Anyone expecting a rerun of early songs like “Tribe” and “Quilombo” will be sorely disappointed by “Chama”, but the tribal aesthetic that propelled them has been revived and given several thousand volts up its jungle-dwelling backside. Now effectively a duo, with Max accompanied by drumming son Zyon, SOULFLY have rediscovered groove, momentum and the wild spirit of esoteric heaviness. As an added bonus, all the death metal intensity and chaos of recent albums have been retained, possibly out of sheer spite, and the resultant hybrid is fucking monstrous. They have never been this heavy before, and it goes without saying that Max is in his absolute element throughout.

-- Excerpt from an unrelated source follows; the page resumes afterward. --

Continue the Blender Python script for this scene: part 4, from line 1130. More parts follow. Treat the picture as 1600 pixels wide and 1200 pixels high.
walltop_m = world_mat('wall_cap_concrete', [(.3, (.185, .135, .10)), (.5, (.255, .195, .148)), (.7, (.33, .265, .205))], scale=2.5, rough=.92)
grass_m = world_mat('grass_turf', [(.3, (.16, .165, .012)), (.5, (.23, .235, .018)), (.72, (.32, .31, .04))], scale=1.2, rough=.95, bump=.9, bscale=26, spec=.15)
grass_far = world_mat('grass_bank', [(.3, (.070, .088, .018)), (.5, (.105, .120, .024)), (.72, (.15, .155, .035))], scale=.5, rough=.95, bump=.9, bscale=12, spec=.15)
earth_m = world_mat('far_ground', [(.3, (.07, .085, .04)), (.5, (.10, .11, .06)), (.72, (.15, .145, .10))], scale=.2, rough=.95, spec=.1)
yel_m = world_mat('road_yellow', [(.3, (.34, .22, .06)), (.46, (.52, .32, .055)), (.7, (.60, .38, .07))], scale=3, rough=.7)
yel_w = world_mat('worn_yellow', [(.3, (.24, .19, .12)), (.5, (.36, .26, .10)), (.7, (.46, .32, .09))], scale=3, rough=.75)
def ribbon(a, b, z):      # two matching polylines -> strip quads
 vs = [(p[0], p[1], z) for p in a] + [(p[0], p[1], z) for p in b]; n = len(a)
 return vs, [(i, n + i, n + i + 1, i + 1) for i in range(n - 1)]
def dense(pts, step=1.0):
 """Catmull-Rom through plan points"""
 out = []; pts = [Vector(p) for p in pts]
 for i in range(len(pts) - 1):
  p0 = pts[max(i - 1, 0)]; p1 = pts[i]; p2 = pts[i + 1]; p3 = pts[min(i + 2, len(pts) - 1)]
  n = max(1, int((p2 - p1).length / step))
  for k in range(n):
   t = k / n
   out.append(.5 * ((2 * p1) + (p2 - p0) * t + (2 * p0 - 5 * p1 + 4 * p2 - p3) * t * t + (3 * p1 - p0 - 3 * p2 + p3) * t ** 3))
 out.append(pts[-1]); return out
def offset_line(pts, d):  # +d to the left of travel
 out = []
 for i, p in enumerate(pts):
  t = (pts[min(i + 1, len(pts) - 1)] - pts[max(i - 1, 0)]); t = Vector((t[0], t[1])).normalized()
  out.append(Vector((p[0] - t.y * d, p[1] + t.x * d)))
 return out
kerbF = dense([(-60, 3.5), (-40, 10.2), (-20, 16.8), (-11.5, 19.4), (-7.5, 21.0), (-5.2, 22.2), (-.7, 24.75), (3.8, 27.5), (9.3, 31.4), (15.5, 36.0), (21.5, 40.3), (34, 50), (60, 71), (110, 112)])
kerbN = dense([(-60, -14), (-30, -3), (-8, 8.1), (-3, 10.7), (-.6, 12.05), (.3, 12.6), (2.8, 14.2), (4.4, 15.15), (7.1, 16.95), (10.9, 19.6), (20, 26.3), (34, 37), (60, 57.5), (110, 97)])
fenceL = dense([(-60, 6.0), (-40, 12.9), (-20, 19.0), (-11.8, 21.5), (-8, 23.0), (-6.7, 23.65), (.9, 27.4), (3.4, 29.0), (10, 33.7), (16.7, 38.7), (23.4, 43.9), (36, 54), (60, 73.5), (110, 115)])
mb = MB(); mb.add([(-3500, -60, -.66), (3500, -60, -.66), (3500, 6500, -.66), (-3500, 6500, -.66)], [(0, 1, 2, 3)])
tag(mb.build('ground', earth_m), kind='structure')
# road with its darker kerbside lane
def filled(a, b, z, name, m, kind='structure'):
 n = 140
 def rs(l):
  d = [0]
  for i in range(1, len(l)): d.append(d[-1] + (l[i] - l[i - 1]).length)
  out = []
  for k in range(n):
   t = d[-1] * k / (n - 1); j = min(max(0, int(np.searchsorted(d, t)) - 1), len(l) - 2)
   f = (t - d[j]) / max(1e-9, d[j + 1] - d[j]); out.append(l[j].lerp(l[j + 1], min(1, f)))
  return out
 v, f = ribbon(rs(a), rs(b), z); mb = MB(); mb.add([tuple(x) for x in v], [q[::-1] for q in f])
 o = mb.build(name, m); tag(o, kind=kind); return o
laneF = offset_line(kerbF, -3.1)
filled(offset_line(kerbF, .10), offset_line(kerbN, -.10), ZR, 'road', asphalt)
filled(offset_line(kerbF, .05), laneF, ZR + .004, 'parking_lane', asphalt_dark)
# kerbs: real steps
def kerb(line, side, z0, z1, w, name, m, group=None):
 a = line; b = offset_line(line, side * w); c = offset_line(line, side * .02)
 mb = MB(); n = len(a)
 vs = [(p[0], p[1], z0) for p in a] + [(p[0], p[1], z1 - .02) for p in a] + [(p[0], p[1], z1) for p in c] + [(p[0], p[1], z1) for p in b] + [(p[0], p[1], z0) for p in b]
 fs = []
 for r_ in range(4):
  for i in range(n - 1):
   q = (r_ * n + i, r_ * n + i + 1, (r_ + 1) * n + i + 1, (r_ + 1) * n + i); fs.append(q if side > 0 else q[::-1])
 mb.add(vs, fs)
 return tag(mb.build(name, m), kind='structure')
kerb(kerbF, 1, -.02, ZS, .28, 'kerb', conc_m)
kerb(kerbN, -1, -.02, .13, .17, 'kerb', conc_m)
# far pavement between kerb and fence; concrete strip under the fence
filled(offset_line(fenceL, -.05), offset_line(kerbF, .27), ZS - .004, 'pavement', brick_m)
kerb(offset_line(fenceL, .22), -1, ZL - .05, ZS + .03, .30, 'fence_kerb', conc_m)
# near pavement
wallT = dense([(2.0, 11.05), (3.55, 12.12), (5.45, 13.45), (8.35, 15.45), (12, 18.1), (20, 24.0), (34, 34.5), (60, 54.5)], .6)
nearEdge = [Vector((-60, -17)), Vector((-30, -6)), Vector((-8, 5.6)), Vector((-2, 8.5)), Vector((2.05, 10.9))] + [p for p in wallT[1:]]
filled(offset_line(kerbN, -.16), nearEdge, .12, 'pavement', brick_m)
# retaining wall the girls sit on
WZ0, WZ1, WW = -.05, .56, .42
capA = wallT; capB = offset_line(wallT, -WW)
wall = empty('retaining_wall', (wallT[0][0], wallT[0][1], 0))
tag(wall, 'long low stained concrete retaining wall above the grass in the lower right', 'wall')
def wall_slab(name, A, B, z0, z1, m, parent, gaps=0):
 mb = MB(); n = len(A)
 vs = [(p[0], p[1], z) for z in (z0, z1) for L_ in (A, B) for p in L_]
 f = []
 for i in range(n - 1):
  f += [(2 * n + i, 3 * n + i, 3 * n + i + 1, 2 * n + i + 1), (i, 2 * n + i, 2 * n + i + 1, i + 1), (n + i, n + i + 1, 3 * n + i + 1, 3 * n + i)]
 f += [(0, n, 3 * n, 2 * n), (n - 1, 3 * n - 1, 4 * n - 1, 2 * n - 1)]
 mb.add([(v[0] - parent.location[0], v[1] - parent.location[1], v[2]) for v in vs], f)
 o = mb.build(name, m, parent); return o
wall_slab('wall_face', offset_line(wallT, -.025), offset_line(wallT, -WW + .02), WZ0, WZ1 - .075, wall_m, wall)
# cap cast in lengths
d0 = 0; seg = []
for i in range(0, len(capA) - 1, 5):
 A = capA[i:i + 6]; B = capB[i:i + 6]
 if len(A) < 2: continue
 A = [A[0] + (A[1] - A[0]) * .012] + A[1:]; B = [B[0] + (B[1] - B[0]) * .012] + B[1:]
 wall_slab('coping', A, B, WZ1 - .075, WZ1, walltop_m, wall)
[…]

From the moment that “Indigenous Inquisition” bursts into life, with scabrous riffs and a general air of apocalyptic pugnacity, “Chama” is a grand reclaiming of territory. “Storm The Gates” was released as a single, and it’s not hard to hear why. With loping, mutant riffs, underpinned by ferocious drums and topped with the frontman’s all-out roar and a hefty dose of post-“Roots” exuberance, it sounds like early SOULFLY, but heavier, nastier and more firmly rooted in underground grubbiness. The grotesque, grinding “Nihilist” features guest vocals from NAILS’ Todd Jones, but whereas albums like “Primitive” creaked under the weight of cameo appearances, “Chama” is furious and focused solely on wreaking havoc by any means. “No Pain = No Power” (a very SOULFLY title) is so determined to make fans bang their heads that it should come with a warning about potential concussions. When the invigorating clatter of ethnic percussion permeates the rolling barricade of riffs, it is a spine-tingling moment to savor.
Next, the two-minute “Ghenna” is a raging blast of disquiet, delivered with mad-eyed zeal; “Black Hole Scum” is a jarring pileup of riffs, screams and two-stepping brutality with a raw, death metal heart, and a nauseous, slow-burn sludge riff that spits and seethes amid howls of feedback and extraneous noise; and the hair-raising speed ‘n’ spite of “Favela – Dystopia” throws some gruesome thrash riffs into the mix, bolstered by intuitive tempo shifts and a huge, cavernous drum sound that rattles the rafters. Max’s incensed vocals sit at the heart of the chaos, echoing into the void like threats of violence from scurrilous shadows, and turning “Always Was, Always Will Be” into a bellicose riot of reptilian menace and abominable dynamics. There is a red line that stretches from “Chama” to the first couple of SOULFLY albums, but there was nothing as punishing or as deranged as this on either of them. Even “Soulfly XIII”, which continues the band’s tradition of having an eerie, non-electric mantra on every album, is weirder and more sonically daring than any of its precedents. The closing title track, which is unapologetically noisy and hostile, sums up the approach brilliantly. As it morphs into a dub-inflected scamper through disorientating darkness, the idea that Max Cavalera might have worn his ideas a little thin over the decades simply vanishes. SOULFLY sound genuinely dangerous again.
Everybody loves Max Cavalera, and whether you have spent the last 30 years moaning about his departure from SEPULTURA, or clinging to his every inspirational word, “Chama” is the kind of rabid, unfiltered response to the passing of time that will make you love him even more. The best SOULFLY album since the debut? Almost certainly.